What is expected: Repeat the listing in full. Nothing may be added or left out.

** start of Data extract **

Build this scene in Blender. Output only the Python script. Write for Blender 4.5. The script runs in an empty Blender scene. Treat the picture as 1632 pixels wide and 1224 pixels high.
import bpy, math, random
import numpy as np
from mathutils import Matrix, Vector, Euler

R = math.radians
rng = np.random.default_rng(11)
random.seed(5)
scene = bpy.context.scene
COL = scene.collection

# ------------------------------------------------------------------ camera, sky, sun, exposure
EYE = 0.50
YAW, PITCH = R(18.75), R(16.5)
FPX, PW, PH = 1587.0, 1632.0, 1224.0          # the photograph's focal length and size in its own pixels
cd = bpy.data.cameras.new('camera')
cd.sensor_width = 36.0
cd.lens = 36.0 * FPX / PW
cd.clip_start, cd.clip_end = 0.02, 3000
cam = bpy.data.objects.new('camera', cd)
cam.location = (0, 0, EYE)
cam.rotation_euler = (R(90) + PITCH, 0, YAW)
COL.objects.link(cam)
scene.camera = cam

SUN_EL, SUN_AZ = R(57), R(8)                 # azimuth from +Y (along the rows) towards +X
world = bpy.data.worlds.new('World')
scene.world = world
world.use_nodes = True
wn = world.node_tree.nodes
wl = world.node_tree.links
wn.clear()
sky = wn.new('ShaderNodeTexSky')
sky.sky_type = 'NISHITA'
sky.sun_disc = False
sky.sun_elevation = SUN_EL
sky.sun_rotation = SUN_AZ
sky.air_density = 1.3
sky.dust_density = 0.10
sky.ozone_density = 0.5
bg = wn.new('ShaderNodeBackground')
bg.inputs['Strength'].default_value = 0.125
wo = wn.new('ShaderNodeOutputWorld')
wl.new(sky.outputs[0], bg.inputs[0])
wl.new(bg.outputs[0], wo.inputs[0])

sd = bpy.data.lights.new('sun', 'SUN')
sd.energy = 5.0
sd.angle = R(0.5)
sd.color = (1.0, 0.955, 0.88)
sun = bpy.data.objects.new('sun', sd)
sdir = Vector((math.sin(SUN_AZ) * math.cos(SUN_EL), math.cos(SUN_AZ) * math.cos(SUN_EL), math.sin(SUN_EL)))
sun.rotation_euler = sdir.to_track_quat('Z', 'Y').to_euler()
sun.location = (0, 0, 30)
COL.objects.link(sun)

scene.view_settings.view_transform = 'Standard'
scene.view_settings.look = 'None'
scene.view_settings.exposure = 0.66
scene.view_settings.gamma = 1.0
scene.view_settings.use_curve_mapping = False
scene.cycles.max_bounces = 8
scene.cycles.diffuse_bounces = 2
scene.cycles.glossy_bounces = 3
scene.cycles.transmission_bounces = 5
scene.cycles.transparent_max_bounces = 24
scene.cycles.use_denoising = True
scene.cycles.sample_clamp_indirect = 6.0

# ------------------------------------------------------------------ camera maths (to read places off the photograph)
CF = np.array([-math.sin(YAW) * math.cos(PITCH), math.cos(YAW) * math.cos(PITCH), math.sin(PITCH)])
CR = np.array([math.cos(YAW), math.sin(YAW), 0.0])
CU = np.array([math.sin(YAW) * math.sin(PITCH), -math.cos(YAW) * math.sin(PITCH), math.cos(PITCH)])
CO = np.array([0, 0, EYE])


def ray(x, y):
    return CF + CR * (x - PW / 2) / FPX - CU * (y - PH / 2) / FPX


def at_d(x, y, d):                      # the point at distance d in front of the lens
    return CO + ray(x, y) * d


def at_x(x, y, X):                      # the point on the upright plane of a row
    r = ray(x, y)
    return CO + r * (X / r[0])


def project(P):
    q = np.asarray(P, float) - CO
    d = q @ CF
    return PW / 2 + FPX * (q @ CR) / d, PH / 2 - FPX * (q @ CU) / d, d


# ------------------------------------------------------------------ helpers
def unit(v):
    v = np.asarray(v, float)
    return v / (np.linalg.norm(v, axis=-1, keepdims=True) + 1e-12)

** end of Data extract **

Solved exercise:
Build this scene in Blender. Output only the Python script. Write for Blender 4.5. The script runs in an empty Blender scene. Treat the picture as 1632 pixels wide and 1224 pixels high.
import bpy, math, random
import numpy as np
from mathutils import Matrix, Vector, Euler

R = math.radians
rng = np.random.default_rng(11)
random.seed(5)
scene = bpy.context.scene
COL = scene.collection

# ------------------------------------------------------------------ camera, sky, sun, exposure
EYE = 0.50
YAW, PITCH = R(18.75), R(16.5)
FPX, PW, PH = 1587.0, 1632.0, 1224.0          # the photograph's focal length and size in its own pixels
cd = bpy.data.cameras.new('camera')
cd.sensor_width = 36.0
cd.lens = 36.0 * FPX / PW
cd.clip_start, cd.clip_end = 0.02, 3000
cam = bpy.data.objects.new('camera', cd)
cam.location = (0, 0, EYE)
cam.rotation_euler = (R(90) + PITCH, 0, YAW)
COL.objects.link(cam)
scene.camera = cam

SUN_EL, SUN_AZ = R(57), R(8)                 # azimuth from +Y (along the rows) towards +X
world = bpy.data.worlds.new('World')
scene.world = world
world.use_nodes = True
wn = world.node_tree.nodes
wl = world.node_tree.links
wn.clear()
sky = wn.new('ShaderNodeTexSky')
sky.sky_type = 'NISHITA'
sky.sun_disc = False
sky.sun_elevation = SUN_EL
sky.sun_rotation = SUN_AZ
sky.air_density = 1.3
sky.dust_density = 0.10
sky.ozone_density = 0.5
bg = wn.new('ShaderNodeBackground')
bg.inputs['Strength'].default_value = 0.125
wo = wn.new('ShaderNodeOutputWorld')
wl.new(sky.outputs[0], bg.inputs[0])
wl.new(bg.outputs[0], wo.inputs[0])

sd = bpy.data.lights.new('sun', 'SUN')
sd.energy = 5.0
sd.angle = R(0.5)
sd.color = (1.0, 0.955, 0.88)
sun = bpy.data.objects.new('sun', sd)
sdir = Vector((math.sin(SUN_AZ) * math.cos(SUN_EL), math.cos(SUN_AZ) * math.cos(SUN_EL), math.sin(SUN_EL)))
sun.rotation_euler = sdir.to_track_quat('Z', 'Y').to_euler()
sun.location = (0, 0, 30)
COL.objects.link(sun)

scene.view_settings.view_transform = 'Standard'
scene.view_settings.look = 'None'
scene.view_settings.exposure = 0.66
scene.view_settings.gamma = 1.0
scene.view_settings.use_curve_mapping = False
scene.cycles.max_bounces = 8
scene.cycles.diffuse_bounces = 2
scene.cycles.glossy_bounces = 3
scene.cycles.transmission_bounces = 5
scene.cycles.transparent_max_bounces = 24
scene.cycles.use_denoising = True
scene.cycles.sample_clamp_indirect = 6.0

# ------------------------------------------------------------------ camera maths (to read places off the photograph)
CF = np.array([-math.sin(YAW) * math.cos(PITCH), math.cos(YAW) * math.cos(PITCH), math.sin(PITCH)])
CR = np.array([math.cos(YAW), math.sin(YAW), 0.0])
CU = np.array([math.sin(YAW) * math.sin(PITCH), -math.cos(YAW) * math.sin(PITCH), math.cos(PITCH)])
CO = np.array([0, 0, EYE])


def ray(x, y):
    return CF + CR * (x - PW / 2) / FPX - CU * (y - PH / 2) / FPX


def at_d(x, y, d):                      # the point at distance d in front of the lens
    return CO + ray(x, y) * d


def at_x(x, y, X):                      # the point on the upright plane of a row
    r = ray(x, y)
    return CO + r * (X / r[0])


def project(P):
    q = np.asarray(P, float) - CO
    d = q @ CF
    return PW / 2 + FPX * (q @ CR) / d, PH / 2 - FPX * (q @ CU) / d, d


# ------------------------------------------------------------------ helpers
def unit(v):
    v = np.asarray(v, float)
    return v / (np.linalg.norm(v, axis=-1, keepdims=True) + 1e-12)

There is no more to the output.